- DATA BLOCK:
· · · · ·
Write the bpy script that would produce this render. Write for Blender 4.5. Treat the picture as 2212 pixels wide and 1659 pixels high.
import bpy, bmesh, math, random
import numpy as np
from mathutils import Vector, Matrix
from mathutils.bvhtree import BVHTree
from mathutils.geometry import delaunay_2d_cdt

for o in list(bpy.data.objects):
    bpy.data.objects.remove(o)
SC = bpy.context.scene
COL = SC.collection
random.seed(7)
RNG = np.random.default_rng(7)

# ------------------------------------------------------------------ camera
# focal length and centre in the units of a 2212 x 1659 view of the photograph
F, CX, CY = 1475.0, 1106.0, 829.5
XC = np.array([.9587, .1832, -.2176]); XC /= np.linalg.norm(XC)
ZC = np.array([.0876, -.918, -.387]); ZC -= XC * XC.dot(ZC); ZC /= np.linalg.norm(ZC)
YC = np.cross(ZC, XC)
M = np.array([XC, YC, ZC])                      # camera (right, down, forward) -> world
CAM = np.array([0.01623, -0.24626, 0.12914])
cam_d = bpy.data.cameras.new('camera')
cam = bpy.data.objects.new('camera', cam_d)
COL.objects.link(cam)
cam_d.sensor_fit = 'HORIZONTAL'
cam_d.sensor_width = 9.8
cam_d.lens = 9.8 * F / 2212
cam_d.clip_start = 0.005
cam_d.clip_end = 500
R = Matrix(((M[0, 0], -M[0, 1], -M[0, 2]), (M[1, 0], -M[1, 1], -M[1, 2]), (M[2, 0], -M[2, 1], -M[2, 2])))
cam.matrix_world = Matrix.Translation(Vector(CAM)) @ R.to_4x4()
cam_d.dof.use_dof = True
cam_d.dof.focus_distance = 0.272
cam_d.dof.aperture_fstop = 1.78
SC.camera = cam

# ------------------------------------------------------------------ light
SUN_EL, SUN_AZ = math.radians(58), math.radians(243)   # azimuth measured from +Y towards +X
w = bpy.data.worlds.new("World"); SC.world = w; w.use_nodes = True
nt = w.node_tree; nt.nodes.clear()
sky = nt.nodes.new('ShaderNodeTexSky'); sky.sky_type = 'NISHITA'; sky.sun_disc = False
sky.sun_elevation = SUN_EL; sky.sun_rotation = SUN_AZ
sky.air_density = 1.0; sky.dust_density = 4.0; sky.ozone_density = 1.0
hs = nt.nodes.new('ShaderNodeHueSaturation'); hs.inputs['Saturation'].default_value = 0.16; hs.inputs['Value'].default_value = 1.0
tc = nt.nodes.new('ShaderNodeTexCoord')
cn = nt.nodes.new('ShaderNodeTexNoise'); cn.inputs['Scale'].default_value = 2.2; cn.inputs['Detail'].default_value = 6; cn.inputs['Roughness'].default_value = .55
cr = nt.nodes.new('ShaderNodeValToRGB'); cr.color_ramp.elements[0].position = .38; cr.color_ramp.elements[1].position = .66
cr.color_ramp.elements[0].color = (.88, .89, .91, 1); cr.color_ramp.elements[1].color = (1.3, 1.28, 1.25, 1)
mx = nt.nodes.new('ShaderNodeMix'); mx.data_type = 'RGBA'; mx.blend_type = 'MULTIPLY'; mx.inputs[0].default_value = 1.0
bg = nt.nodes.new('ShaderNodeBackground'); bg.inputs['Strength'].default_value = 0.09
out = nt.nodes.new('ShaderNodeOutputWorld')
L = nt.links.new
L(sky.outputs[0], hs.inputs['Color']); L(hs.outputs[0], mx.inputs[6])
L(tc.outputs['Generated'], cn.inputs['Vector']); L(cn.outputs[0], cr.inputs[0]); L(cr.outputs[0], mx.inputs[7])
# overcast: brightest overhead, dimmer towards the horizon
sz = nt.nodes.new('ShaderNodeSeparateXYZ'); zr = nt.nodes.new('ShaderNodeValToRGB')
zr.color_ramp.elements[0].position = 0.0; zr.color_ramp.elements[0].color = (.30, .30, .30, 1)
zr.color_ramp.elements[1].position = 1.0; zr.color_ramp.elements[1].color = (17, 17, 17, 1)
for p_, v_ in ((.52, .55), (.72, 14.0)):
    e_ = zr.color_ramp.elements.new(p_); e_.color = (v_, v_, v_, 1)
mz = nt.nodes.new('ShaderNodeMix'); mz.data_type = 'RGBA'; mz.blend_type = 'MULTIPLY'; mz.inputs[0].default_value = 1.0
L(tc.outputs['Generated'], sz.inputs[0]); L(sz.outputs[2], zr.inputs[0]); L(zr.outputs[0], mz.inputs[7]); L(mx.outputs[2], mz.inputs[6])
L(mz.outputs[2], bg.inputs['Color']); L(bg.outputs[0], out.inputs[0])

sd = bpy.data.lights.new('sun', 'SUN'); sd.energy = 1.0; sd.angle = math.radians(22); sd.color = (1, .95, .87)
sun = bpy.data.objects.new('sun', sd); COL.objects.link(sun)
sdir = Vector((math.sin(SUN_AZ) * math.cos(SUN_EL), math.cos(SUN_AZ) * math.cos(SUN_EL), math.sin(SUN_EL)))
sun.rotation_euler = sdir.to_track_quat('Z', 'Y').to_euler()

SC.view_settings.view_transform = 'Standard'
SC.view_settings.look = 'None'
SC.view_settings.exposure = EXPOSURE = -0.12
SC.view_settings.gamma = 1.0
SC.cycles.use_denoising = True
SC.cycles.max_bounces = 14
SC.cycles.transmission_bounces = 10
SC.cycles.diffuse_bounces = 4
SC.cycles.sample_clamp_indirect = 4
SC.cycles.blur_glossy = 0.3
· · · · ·
- GIVEN INSTRUCTION: Quote only the stretch of lines that starts the data above and ends with the line containing "RNG = np.random.default_rng(7)", both included.

- TASK OUTPUT:
Write the bpy script that would produce this render. Write for Blender 4.5. Treat the picture as 2212 pixels wide and 1659 pixels high.
import bpy, bmesh, math, random
import numpy as np
from mathutils import Vector, Matrix
from mathutils.bvhtree import BVHTree
from mathutils.geometry import delaunay_2d_cdt

for o in list(bpy.data.objects):
    bpy.data.objects.remove(o)
SC = bpy.context.scene
COL = SC.collection
random.seed(7)
RNG = np.random.default_rng(7)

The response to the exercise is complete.